N° 1033 | Le 6 octobre 2011 | Jacques Trémintin | Critiques de livres (accès libre)

Les jeunes Français ont-ils raison d’avoir peur ?

Olivier Galland


éd. Armand Colin, 2010 (160 p. ; 16,50 €) | Commander ce livre

Thème : Jeunesse

Alors que la jeunesse possède le privilège d’envisager l’avenir avec optimisme, celle de notre pays se caractérise par un profond pessimisme, tant sur son devenir personnel que sur celui de la société. Seulement un quart des jeunes Français s’imaginent des lendemains prometteurs, contre 60 % des jeunes Danois, par exemple. Cette situation est le produit d’un ensemble de facteurs subjectifs et objectifs. Olivier Galland nous aide à mieux en comprendre les tenants et les aboutissants.

Certes, l’insatisfaction est une vieille tradition hexagonale. Depuis le premier sondage effectué en 1973 sur cette question, le pourcentage de satisfaits n’y a jamais dépassé les 15 %. Tradition morose des pays catholiques sans doute, que l’on ne retrouve pas dans les pays de culture protestante. Mais ce n’est pas là la raison unique, loin s’en faut. Dans notre pays, la jeunesse est victime depuis de nombreuses années de discriminations socio-économiques, au profit des générations aînées. Ainsi, de 1980 aux années 2000, les actifs au chômage ou occupant un emploi précaire sont passés de 40 à 60 % chez les jeunes âgés de moins de 25 ans et de 15 à 16 %, pour les salariés âgés de 30 à 50 ans.
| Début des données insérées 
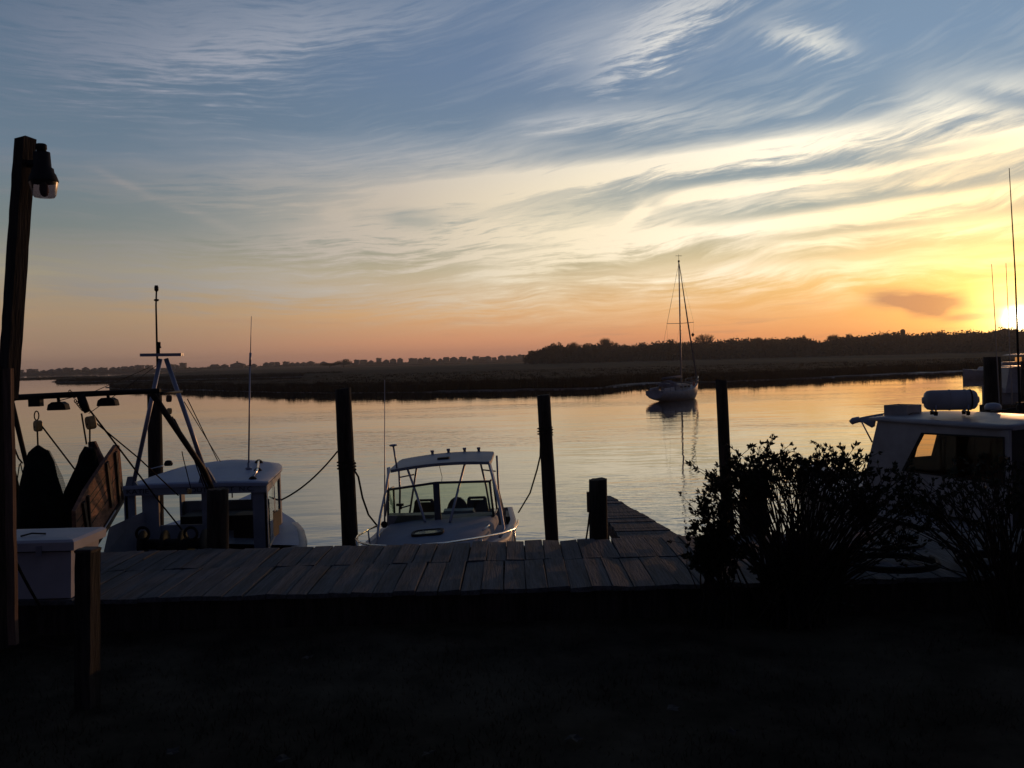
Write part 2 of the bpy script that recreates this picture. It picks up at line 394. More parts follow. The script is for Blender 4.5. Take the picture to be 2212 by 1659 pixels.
# fallen leaves seen on the lawn
for k, (px, py, ww) in enumerate([(665, 1422, .10), (1238, 1598, .13), (612, 1643, .12), (1452, 1532, .12), (1585, 1583, .08), (925, 1630, .09), (372, 1628, .12)]):
    c = PZ(px, py, LZ+.03)
    mb = MB(); n = 9; a0 = rnd.uniform(0, 6.28)
    pts = [c+Vector((math.cos(a0+i*2*math.pi/n)*ww*.5*(1 if i % 2 else .55), math.sin(a0+i*2*math.pi/n)*ww*.5*(1 if i % 2 else .55), rnd.uniform(0, .025))) for i in range(n)]
    mb.add([c+Vector((0, 0, .012))]+pts, [(0, 1+i, 1+(i+1) % n) for i in range(n)])
    tag(mb.build('dead_leaf', 'dleaf'), ['small dry leaf on dark lawn below the middle left of the boardwalk', 'largest curled dry leaf low on the lawn right of centre', 'dry leaf at the bottom edge of the lawn left of centre', 'dry leaf on the lawn farthest right but one', 'thin dry leaf farthest right on the dark lawn', 'dry leaf low on the lawn nearest the centre', 'dry leaf on the lawn beside the foot of the square post'][k], 'leaf', 'dry leaves lying on the lawn')
# ------------------------------------------------------------------ boardwalk
dock = thing('boardwalk', (0, 8.06, DZ), 'long weathered grey boardwalk of two rows of planks along the water', 'boardwalk')
pl = MB()
for row, (y0, y1) in enumerate(((8.06, 9.19), (9.205, 10.16))):
    x = -9.0
    while x < 9.0:
        wd = .189 + rnd.uniform(-.012, .012); gp = rnd.uniform(.003, .012); zz = DZ + rnd.uniform(-.006, .007)
        sk = rnd.gauss(0, .006); e0 = rnd.uniform(-.018, .012); e1 = rnd.uniform(-.02, .025); tl = rnd.gauss(0, .004)
        n = 6; rings = []
        for j in range(n+1):
            yy = y0+e0*(row == 0)+(y1+e1*(row == 1)-y0-e0*(row == 0))*j/n; xo = sk*j/n; bow = .004*math.sin(j/n*3.1)+rnd.gauss(0, .0012)
            rings.append([(x+xo, yy, zz-.04), (x+wd-gp+xo, yy, zz-.04), (x+wd-gp+xo+rnd.gauss(0, .001), yy, zz-tl-.004+bow), (x+wd-gp-.005+xo, yy, zz-tl+bow), (x+.005+xo, yy, zz+tl+bow), (x+xo+rnd.gauss(0, .001), yy, zz+tl-.004+bow)])
        pl.loft(rings, True, False, True, True)
        x += wd
pl.build('decking', 'plank', dock)
st = MB(); st.box((-9, 8.10, LZ-.35), (9, 8.155, DZ-.045)); st.build('stringer', 'piling', dock)
st = MB()
for yy in (9.1, 10.06): st.box((-9, yy, DZ-.30), (9, yy+.06, DZ-.045))
st.build('stringer', 'piling', dock)
for i in range(7):
    xx = -7.5+i*2.5
    MB().lathe([(.11, -2.4), (.11, DZ-.06)], (xx, 9.8, 0), seg=10).build('support_pile', 'piling', dock)
# finger pier tapering out to the right of the short piling
fp = thing('finger_pier', (1.5, 10.17, 1.9), 'narrow tapering plank finger pier running out behind the short piling', 'pier')
a0, a1 = PZ(1343, 1163, 2.13), PZ(1480, 1156, 2.13); b1 = PZ(1316, 1070, 2.13)
a0 = Vector((1.20, 10.2, 2.13)); a1 = Vector((1.93, 10.2, 2.13)); b0 = Vector((b1.x-.26, b1.y, 2.13))
deck = MB(); n = 24
for i in range(n):
    t0, t1 = i/n, (i+.93)/n; z = rnd.uniform(-.005, .005)
    q = [a0.lerp(b0, t0), a1.lerp(b1, t0), a1.lerp(b1, t1), a0.lerp(b0, t1)]
    ex = [Vector((-rnd.uniform(0, .02), 0, z)), Vector((rnd.uniform(0, .02), 0, z))]
    q = [q[0]+ex[0], q[1]+ex[1], q[2]+ex[1], q[3]+ex[0]]
    deck.hexa([p-Vector((0, 0, .04)) for p in q]+q)
deck.build('decking', 'plank', fp)
bm_ = MB()
bm_.tube([a1+Vector((-.05, 0, -.12)), b1+Vector((-.05, 0, -.12))], .07, 4); bm_.tube([a0+Vector((.03, 0, -.12)), b0+Vector((.03, 0, -.12))], .07, 4)
bm_.build('side_beam', 'board', fp)
for xx, yy in ((b1.x-.12, b1.y-.2), (1.45, 11.6)):
    MB().lathe([(.09, -2), (.09, 2.03)], (xx, yy, 0), seg=10).build('support_pile', 'piling', fp)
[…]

Le système méritocratique ne parvient plus, comme il prétend le faire, à récompenser à la mesure des capacités de chacun. Au contraire, le modèle guerrier qui privilégie la sélection des meilleurs, relègue les autres dans une armée supplétive, corvéable ou laissée pour compte. Une société basée sur un capital humain composé pour l’essentiel de la connaissance, de l’éducation et de l’expérience, ne peut que reléguer sur le bord du chemin ceux qui en sont le moins pourvu, notamment les 130 000 jeunes sortant chaque année du système scolaire sans diplôme, ni qualification. Mais le malaise vécu par la jeunesse n’est pas lié à ces seules injustices.

L’affaiblissement des deux grandes institutions chargées d’une fonction essentielle d’intégration que sont l’école et l’Église, a laissé place à une individualisation des mœurs, chacun devant être libre de choisir sa manière de vivre et de penser. La disparition du partage de valeurs communes a provoqué un malaise identitaire profond. La crise de confiance envers une société incapable de faire la place à ses membres les plus jeunes a fait émerger une culture consumériste fonctionnant sur la stylisation des apparences et des goûts : pour être soi, il faut d’abord être comme les autres. On assiste à un véritable totalitarisme des codes auxquels il n’est pas bon de déroger.

La fracture n’est donc pas tant sociale que générationnelle : le fossé se creuse entre la sphère des adultes et celle des adolescents. Ce qui unit les jeunes et les oppose aux générations précédentes est plus important que ce qui les divise.